Investing.com - U.S. economic numbers are doing for oil what the Trump administration’s deal for China couldn’t. Crude futures reached multi-month highs on Tuesday as upbeat U.S. manufacturing and housing figures turned investors' mindsets into risk-on mode.
U.S. West Texas Intermediate pushed toward $61 per barrel the first time since May. U.K. Brent extended beyond $66 to reach a three-month high, after muted activity since Friday’s much-hyped U.S.-China phase one deal announced by the administration.
NYMEX-traded WTI, the U.S. crude benchmark, settled up 73 cents, or 1.2%, to $60.87 per barrel. It earlier reached $60.97, its highest since Sept 17.

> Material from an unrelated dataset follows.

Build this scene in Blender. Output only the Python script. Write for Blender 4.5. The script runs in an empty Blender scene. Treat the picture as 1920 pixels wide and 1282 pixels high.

ICE-traded Brent, the global oil benchmark, settled up 76 cents, also 1.2%, at $66.10. It earlier hit $66.24, its highest since the mid-September attack on Saudi oil facilities that briefly knocked out about 5% of global crude supply.
Prior to Tuesday, oil bulls had trouble moving the needle on crude prices as the U.S.-China phase one agreement appeared long on promise and short on facts, prompting caution rather than risk.
Crude prices rose after data from the Federal Reserve showed manufacturing output rose more than expected in November, as the end of a strike at General Motors (NYSE:GM) plants boosted auto production. U.S. housing starts also rose more than expected last month, figures showed.
Notwithstanding Tuesday’s rally, traders were also on the lookout for weekly U.S. oil inventory data that would show how demand and supply fared in the most recent week.
The American Petroleum Institute (API) will issue at 4:30 PM a snapshot of what the Energy Information Administration (EIA) will likely report Wednesday as official petroleum supply-demand balances for last week. Analysts surveyed by Investing.com think crude stockpiles may have fallen by as much as 1.3 million barrels for the week ended Dec. 13.
If true, it would be the first crude stockpile drop in two weeks.
In the previous week to Dec. 6, the EIA reported a crude inventory rise of 822,000 barrels versus market expectations for a drop of 2.76 million barrels.